Markets went from complacency to panic in a very short time. We have been arguing that pretty much all global vols were too cheap given the possible global macro risks.
We have seen some sharp sell offs in equities over past few days, but is it time to panic?
Nobody has the answer to that question obviously, but one thing is sure, we have come a long way up, and US markets are down just fractionally from recent ATH levels.
SPX is trading down to the 50-day average around these levels, and there is a trend that has been holding since February. Should we break these supports, then the next big level is to be found at the 2800 level.
Interestingly enough, the small cap ETF, IWM US, has traded relatively “OK” given the moves in the SPX. Looking over past weeks the IWM US has done not much at all.
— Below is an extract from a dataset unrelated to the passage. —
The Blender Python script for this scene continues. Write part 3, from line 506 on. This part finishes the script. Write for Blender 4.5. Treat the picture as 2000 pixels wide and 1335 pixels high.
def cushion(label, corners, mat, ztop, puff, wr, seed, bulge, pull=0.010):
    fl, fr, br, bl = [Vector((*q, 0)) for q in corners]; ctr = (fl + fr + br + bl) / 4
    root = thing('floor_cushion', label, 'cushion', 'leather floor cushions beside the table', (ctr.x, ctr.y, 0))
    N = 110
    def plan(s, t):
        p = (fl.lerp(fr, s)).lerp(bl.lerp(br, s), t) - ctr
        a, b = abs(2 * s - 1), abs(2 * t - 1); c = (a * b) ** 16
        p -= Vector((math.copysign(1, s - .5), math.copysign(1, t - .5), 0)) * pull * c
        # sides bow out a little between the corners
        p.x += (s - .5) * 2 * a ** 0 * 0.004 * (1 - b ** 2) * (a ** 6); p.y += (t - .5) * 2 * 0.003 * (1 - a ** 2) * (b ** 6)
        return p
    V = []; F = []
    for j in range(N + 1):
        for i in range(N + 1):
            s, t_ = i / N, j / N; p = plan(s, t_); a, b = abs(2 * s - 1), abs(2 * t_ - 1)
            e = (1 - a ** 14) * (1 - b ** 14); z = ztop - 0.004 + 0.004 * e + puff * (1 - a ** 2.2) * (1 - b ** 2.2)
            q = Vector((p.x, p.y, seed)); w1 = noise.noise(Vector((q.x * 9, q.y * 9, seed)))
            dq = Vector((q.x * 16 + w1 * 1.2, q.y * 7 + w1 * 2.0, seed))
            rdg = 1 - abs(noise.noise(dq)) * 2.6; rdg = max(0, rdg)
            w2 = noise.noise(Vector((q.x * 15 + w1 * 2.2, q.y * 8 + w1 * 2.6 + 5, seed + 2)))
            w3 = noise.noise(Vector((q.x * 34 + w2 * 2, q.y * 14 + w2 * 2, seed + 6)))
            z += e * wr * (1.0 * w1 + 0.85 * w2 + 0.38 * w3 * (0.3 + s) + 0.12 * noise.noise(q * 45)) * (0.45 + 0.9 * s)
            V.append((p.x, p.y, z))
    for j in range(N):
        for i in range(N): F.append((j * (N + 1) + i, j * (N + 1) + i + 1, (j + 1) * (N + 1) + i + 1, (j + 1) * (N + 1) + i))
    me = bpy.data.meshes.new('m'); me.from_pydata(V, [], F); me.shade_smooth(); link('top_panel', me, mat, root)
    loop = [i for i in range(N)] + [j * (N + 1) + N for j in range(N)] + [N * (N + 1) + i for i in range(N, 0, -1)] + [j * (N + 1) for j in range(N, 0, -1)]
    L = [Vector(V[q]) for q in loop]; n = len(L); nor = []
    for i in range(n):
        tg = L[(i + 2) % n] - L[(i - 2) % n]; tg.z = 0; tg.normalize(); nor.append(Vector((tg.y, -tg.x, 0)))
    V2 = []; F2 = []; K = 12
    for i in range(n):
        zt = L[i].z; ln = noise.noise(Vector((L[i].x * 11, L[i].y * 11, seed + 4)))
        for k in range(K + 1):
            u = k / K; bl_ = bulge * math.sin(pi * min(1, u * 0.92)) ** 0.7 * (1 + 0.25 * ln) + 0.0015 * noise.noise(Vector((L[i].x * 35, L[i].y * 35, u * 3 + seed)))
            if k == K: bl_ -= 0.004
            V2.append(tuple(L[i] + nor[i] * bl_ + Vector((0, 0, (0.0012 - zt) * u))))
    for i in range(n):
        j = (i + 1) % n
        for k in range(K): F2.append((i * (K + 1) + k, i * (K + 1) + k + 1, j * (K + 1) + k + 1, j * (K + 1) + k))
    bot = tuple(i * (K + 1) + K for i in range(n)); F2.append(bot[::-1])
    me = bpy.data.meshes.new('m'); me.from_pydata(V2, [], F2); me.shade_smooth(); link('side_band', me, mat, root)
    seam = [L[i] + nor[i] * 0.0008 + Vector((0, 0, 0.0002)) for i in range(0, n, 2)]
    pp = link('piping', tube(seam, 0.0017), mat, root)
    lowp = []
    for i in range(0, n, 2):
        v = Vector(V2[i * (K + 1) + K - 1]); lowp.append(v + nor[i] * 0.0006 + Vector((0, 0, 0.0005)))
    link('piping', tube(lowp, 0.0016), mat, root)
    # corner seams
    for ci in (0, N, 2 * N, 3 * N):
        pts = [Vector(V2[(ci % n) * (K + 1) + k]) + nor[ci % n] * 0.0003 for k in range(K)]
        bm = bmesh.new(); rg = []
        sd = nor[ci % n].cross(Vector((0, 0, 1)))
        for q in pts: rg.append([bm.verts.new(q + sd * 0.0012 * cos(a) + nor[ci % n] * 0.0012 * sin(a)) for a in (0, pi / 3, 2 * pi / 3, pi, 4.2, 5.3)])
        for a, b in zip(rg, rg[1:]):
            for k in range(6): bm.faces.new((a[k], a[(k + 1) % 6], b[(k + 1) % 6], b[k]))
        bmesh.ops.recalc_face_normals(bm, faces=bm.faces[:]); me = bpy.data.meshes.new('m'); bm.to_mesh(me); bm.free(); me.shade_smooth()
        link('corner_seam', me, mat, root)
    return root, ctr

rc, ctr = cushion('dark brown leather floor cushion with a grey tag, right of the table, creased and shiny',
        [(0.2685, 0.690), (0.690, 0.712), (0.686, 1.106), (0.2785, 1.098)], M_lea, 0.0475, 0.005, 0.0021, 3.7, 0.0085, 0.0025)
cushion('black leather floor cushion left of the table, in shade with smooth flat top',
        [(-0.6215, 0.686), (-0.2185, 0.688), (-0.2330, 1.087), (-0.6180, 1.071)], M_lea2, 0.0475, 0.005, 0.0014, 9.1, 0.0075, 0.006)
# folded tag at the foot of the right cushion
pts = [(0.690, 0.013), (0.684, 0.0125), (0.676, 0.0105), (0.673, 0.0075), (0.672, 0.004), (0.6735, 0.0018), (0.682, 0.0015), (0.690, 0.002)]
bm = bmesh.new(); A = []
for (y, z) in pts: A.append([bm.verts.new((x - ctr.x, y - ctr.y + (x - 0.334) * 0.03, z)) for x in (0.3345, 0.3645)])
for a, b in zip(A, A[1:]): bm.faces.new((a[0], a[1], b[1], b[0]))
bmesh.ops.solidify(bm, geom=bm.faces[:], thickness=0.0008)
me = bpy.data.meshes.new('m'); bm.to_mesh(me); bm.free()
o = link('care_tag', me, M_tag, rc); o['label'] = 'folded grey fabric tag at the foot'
The below chart shows the net non-commercial positioning in VIX futures. This does not take into account other possible offsetting hedges, but given the move in volatility and VIX lately, it sure is trading as if “speculators” are short volatility.
The VIX move so far is huge if taken into account how little the SPX actually has moved. When panic strikes like it has done right now, it is wise to try outlining your scenario as well as always having the risk management in place. If markets are to hold, then volatility premium trades rather rich and can be used, all depending on your view and price objectives.
If this is a total collapse in the making, then risk premium will continue higher of course, but is that a likely scenario?